Ralph Ulrich was the kind of guy who’d walk past your desk, and if I might be talking
to someone, he’d drop a
note scribbled on newsroom paper in your in-basket: ‘No chitchat on deadline.’ ”
He takes a drink of his martini.
“It was rare for guys as young as Bob to run the desk. You know your dad was the night
slot man, right? So, picture a big horseshoe-shaped desk, and around it sit six or
eight guys. These are the copy editors; we’re the guys who read the stories before
they get sent to the composing room.
“Your dad sat inside the horseshoe. That’s why your dad is called the slot. Every
story goes to him. He reads it, then passes it off to one of the guys around the desk—what
we call ‘the rim’—who correct it for grammar and other errors. The night slot man
makes sure the story is solid. Then he signs off and sends it to the composing room,
on this rickety conveyor belt that carried the story to the third floor, where it
was turned into metal copy. Slot Man was like doing air-traffic control.”
“And you guys worked together how long?”
“Four years. I started there in ’67, out of college. I was happy to not have to go
home to Fargo.”
“So what was the night shift like?”
“Incredible. Think about it.
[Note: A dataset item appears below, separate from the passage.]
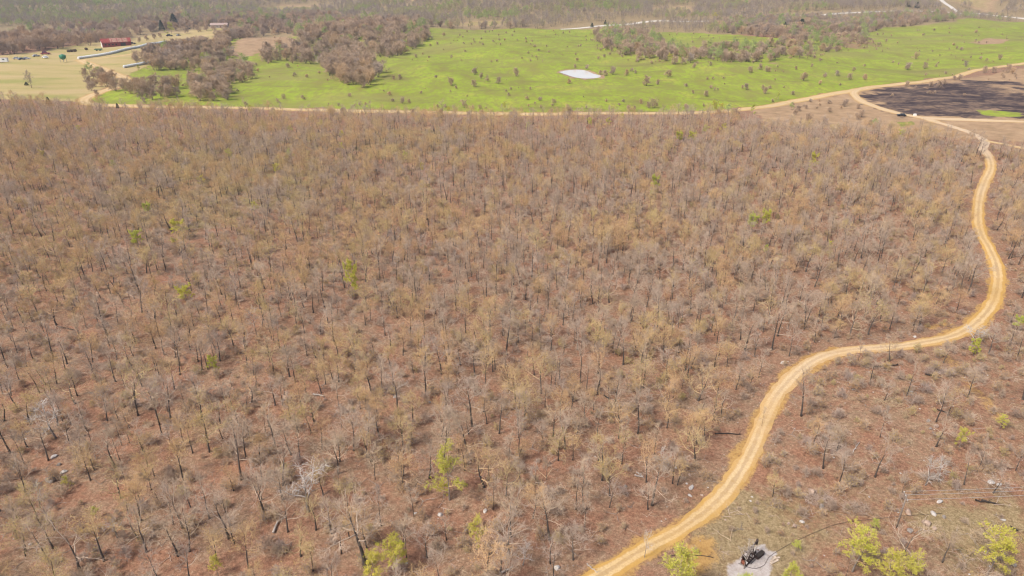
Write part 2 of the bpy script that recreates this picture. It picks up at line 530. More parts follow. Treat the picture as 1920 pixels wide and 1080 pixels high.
for i in range(9):     # bare oaks, grey twigs
    rg = random.Random(100+i)
    T, C = make_tree(100+i, H=rg.uniform(7.2, 9.8), Rc=rg.uniform(2.9, 4.4), cb=rg.uniform(.34, .50), r0=rg.uniform(.14, .20), crook=rg.uniform(.26, .44), nl=rg.randint(7, 10), nt=5, tw=4, tr=.0125, lim_r=.062)
    variant("bare", i, T, C, "bark_dark", ["twigs_grey", "buds"])
for i in range(9):     # oaks in bud, tan
    rg = random.Random(200+i)
    T, C = make_tree(200+i, H=rg.uniform(7.0, 9.4), Rc=rg.uniform(2.9, 4.3), cb=rg.uniform(.35, .50), r0=rg.uniform(.14, .19), crook=rg.uniform(.24, .40), nl=rg.randint(7, 10), nt=5, tw=4, bud=.6, budsize=.08, tr=.0115, lim_r=.06)
    variant("bud", i, T, C, "bark_dark", ["twigs_tan", "buds"])
for i in range(4):     # low spreading crooked oaks
    rg = random.Random(250+i)
    T, C = make_tree(250+i, H=rg.uniform(5.5, 7.5), Rc=rg.uniform(4.0, 5.2), cb=rg.uniform(.26, .36), r0=rg.uniform(.16, .22), crook=rg.uniform(.45, .58), nl=rg.randint(6, 8), nt=5, tw=4, tr=.011, lim_r=.085, lean=.16, bud=(0, .3)[i % 2], budsize=.07)
    variant("spread", i, T, C, "bark_dark", [("twigs_grey", "twigs_tan")[i % 2], "buds"])
for i in range(3):     # slim young oaks
    rg = random.Random(300+i)
    T, C = make_tree(300+i, H=rg.uniform(6.5, 8.5), Rc=rg.uniform(1.6, 2.2), cb=.4, r0=.085, crook=.25, nl=6, nb=4, nt=5, tw=5, tl=.6)
    variant("slim", i, T, C, "bark_dark", ["twigs_grey", "buds"])
for i in range(3):     # dead, pale
    rg = random.Random(400+i)
    T, C = make_tree(400+i, H=rg.uniform(6.5, 8.5), Rc=rg.uniform(3.0, 4.0), cb=.34, r0=.17, crook=.42, nl=8, nb=4, nt=4, tw=3, tl=.7, tr=.02, lim_r=.075)
    variant("dead", i, T, C, "bark_grey", ["twigs_dead", "buds"])
for i in range(4):     # lime leafing
    rg = random.Random(500+i)
    T, C = make_tree(500+i, H=rg.uniform(6.0, 7.5), Rc=rg.uniform(2.0, 2.7), cb=.25, r0=.10, crook=.26, nl=8, nb=4, nt=4, tw=5, tl=.55, tr=.013, leafy=(16, 16, 13, 13)[i], leafsize=(.125, .125, .085, .085)[i])
    variant("lime", i, T, C, "bark_grey", ["twigs_tan", "lime_leaves"])
for i in range(6):     # round many-stemmed pasture trees
    rg = random.Random(600+i)
    T, C = make_tree(600+i, H=rg.uniform(6.0, 7.8), Rc=rg.uniform(3.0, 3.9), cb=.07, r0=.10, crook=.20, nl=6, nb=5, nt=5, tw=6, tl=.85, tr=.03, stems=4, lim_r=.06)
    variant("round", i, T, C, "bark_dark", ["twigs_round", "buds"])
for i in range(6):     # far woodland
    rg = random.Random(700+i)
    T, C = make_tree(700+i, H=rg.uniform(9, 12), Rc=rg.uniform(4.6, 5.8), cb=.22, r0=.16, crook=.18, nl=10, nb=5, nt=4, tw=5, tl=1.0, tr=.042, bud=(.0, .7)[i % 2], budsize=.3)
    variant("far", i, T, C, "bark_dark", ["twigs_far", "buds_far"])
for i in range(2):
    T, C = make_tree(750+i, H=9, Rc=4.2, cb=.25, r0=.14, crook=.2, nl=8, nb=5, nt=4, tw=4, tl=.9, tr=.03, leafy=2, leafsize=.35)
    variant("farleaf", i, T, C, "bark_dark", ["twigs_far", "green_leaves"])
for i in range(2):
    T, C = make_cedar(800+i, 7.5, 2.6)
    variant("cedar", i, T, C, "bark_dark", ["cedar_needles", "buds"])
for i in range(4):     # low brush
    rg = random.Random(850+i)
    T, C = make_tree(850+i, H=1.6, Rc=.95, cb=.1, r0=.02, crook=.3, nl=6, nb=3, nt=3, tw=4, tl=.42, tr=.013, stems=3, lim_r=.014, bud=(.0, .5)[i % 2], budsize=.07)
    variant("brush", i, T, C, "bark_grey", ["brush_twigs", "buds"])
for i in range(2):     # pasture shrub, thick twigs
    T, C = make_tree(870+i, H=2.8, Rc=1.9, cb=.1, r0=.05, crook=.3, nl=6, nb=4, nt=4, tw=4, tl=.6, tr=.028, stems=3, lim_r=.03)
    variant("shrub", i, T, C, "bark_dark", ["twigs_round", "buds"])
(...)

We worked into the night, and by seven the editor in
chief, the managing editor, the city editor—everyone has gone home. And you’re on
your own with no boss. We had a few editions to get out: like the three-star, which
was the home-delivery edition, closed at ten. Then the four-star, which was the street
edition, at 1:30 a.m.” He pauses. “It was wild. But I was young. If my head wasn’t
up my ass half the time, then my thumb was.”
He laughs.
“Your dad was probably the best headline writer of the time. He taught me everything
I know about writing heads. How to make them grab you. I still remember one he wrote,
for a young mother who OD’d in her apartment: Hippie Mom Found Dead In Pad. Your dad
loved anything done in a new way. I remember a talk in
Andy’s about radical ideas, and he said, ‘If you got ’em, keep ’em.’ I said, ‘What
do you mean?’ He says, ‘Don’t be tied to the past and how things are supposed to be.’ ”
“What was the newsroom like back then?” I say.
“You have to understand. Until 1968, newspapers rarely questioned politicians or cops.
But by then you had Martin Luther King marching in Chicago. You have the ’68 convention.
And we’re covering this stuff, and all of a sudden the ‘official version’ of City
Hall isn’t jibing with our reporting. In the past, we’d look the other way. But then
it became harder and harder to. The thing that blew wide open was the Fred Hampton
killing in ’69. That’s when we had to decide: Do we go with the ‘official version’
from the police—of which we had for so long been partners and trusted their word—or
with what the facts were telling us? That changed it all in Chicago. I mean, Bob dies
in ’70 and a couple of years later, there’s Watergate. Burglars. Co-conspirators.
In the span of two, three years, the old order dies. Completely.”
“Did you go to my father’s funeral?”
“I was a pallbearer, but I don’t remember who else was. I had to buy a suit. I drove
with Mark. Your cousin. He had this beautiful blue Benz and he had the radio on, playing
rock music. I remember thinking that was not right.”